Consagración: «atado y bien atado»
El propio Franco había anunciado que lo dejaba todo «atado y bien atado», y no era una bravata vacía. Las Fuerzas Armadas mantuvieron su papel de garantes del orden constitucional, algo que se haría visible en el golpe del 23-F de 1981. La judicatura, formada en el molde franquista, siguió dictando sentencias sin apenas depuración. Los grandes medios, muchos nacidos al calor del tardofranquismo, construyeron el relato de una Transición ejemplar, invisibilizando conflictos, huelgas masivas, represión policial y asesinatos de militantes obreros y de izquierda.
Es innegable que la presión social ejerció un papel fundamental en estos años para arrebatar conquistas a un régimen en transición que buscaba asegurar al máximo su papel al frente del Estado. A pesar de que el relato ha hablado de los derechos en unos términos de concesión por parte de una no tan nueva clase política a la que había que aupar y popularizar frente a una masa social anónima y anonimizada, esto no se sostiene en la práctica. Nunca antes y nunca después en la historia de este país ha habido una movilización popular tan grande como la que hubo en 1976 y que puso en jaque gran parte de las estructuras del sistema, llegando a plantear una propuesta rupturista que eliminara de un plumazo los resortes del franquismo.

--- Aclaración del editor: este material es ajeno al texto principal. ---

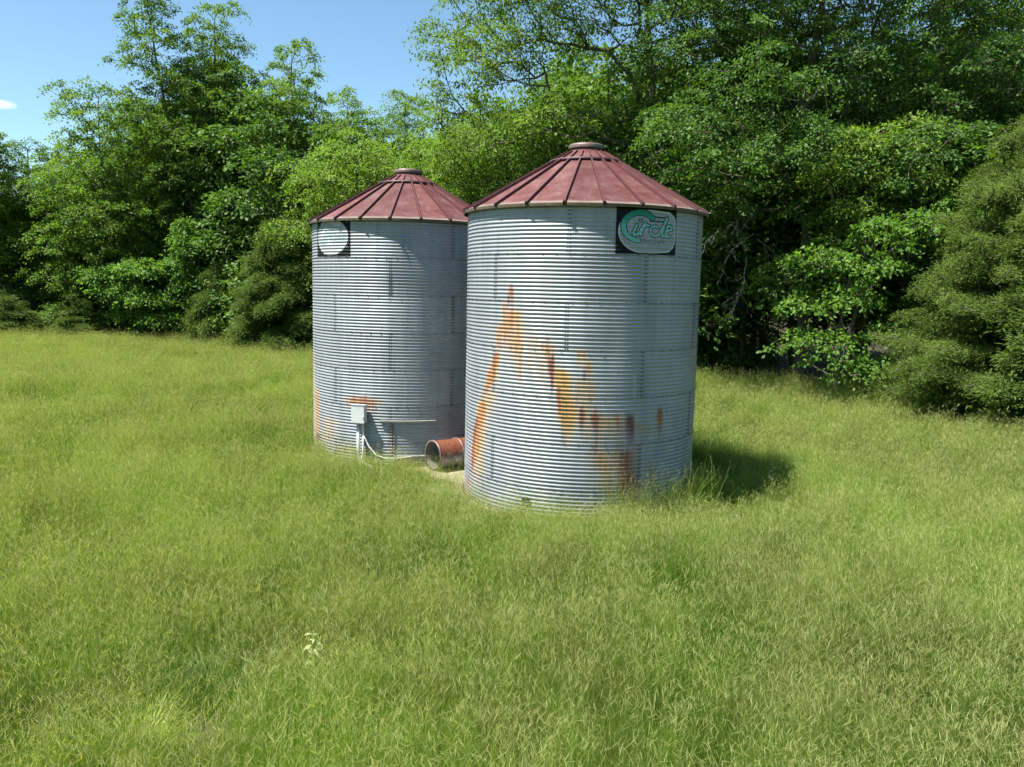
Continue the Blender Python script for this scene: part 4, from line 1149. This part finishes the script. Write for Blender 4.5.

El régimen franquista ya sin Franco era consciente de ello, así que recurrió a la represión y a todos los subterfugios que tuvo en su mano para minimizar los daños y otorgar las tan ansiadas libertades democráticas a cambio de la impunidad para toda la estructura franquista.
La liturgia democrática se completó con una Constitución presentada como fruto de un consenso histórico, pero elaborada bajo la presión de un ejército vigilante y la amenaza de involución autoritaria. El pueblo fue convocado al «amén» final en forma de referéndum, en el que el «sí» se presentó como única opción responsable.
Bendición final: la sacralidad del 78
Hoy, medio siglo después, el relato oficial sigue repitiendo sus letanías, aunque cada vez con más fisuras. El movimiento memorialista, las investigaciones históricas y las denuncias de organismos internacionales cuestionan la impunidad que ha amparado a los responsables de la represión franquista. El recuerdo del 27 de septiembre de 1975 no es solo una cuestión de memoria histórica, sino de presente político: sigue siendo un recordatorio de que la democracia española se construyó sobre un terreno en el que muchas de las viejas estructuras permanecieron intactas.
La misa de la Transición, con sus ministros y acólitos, podrá seguir celebrándose en los altares mediáticos y académicos, pero la historia no se agota en el sermón oficial. La verdadera democracia no se alcanza por decreto ni por pacto de élites, sino por la lucha constante de quienes, ayer y hoy, se enfrentan a los poderes que intentan perpetuar su dominio bajo nuevas vestiduras.